Influence of Br-/S2- site-exchange on Li diffusion mechanism in Li6PS5Br -- a computational study

Abstract

We investigate the influence of Br-/S2- site-exchange on lithium diffusion in the agyrodite-type solid electrolyte Li6PS5Br by ab-initio molecular dynamics simulations. Based on the calculated trajectories a new mechanism for the internal lithium reorganization within the Li-cages around the 4d sites is identified. This reorganization mechanism is highly concerted and cannot be described by one single rotation axis only. Simulations with Br-/S2- defects reveal that Li.i interstitials are the dominant mobile charge carriers, which originate from Frenkel pairs. These are formed because Br.S defects on the 4d sites cause the transfer of one or even two Li.i to the neighboring 12 cages. The lithium interstitials then carry out intercage jumps via interstitial and interstitialcy mechanisms.

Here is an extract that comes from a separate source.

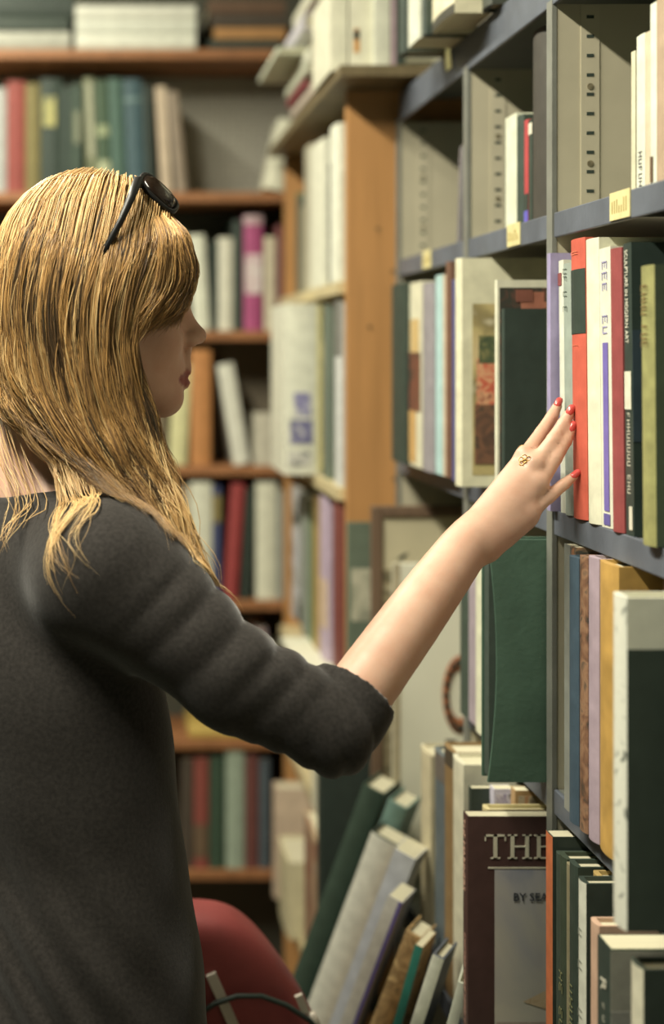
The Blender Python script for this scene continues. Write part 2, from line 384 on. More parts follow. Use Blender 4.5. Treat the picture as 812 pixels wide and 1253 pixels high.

With that, one single Br.S defect enables Li diffusion over an extended spatial area explaining why low degrees of site-exchange are sufficient to trigger superionic conduction. The vacant sites of the Frenkel pairs, namely V'Li, are mostly immobile and bound to the Br.S defect. To a lesser degree also S'Br defects induce disturbances in the lithium distribution and act as sinks for lithium interstitials restricting the Li.i motion to the vicinity of the S'Br defect.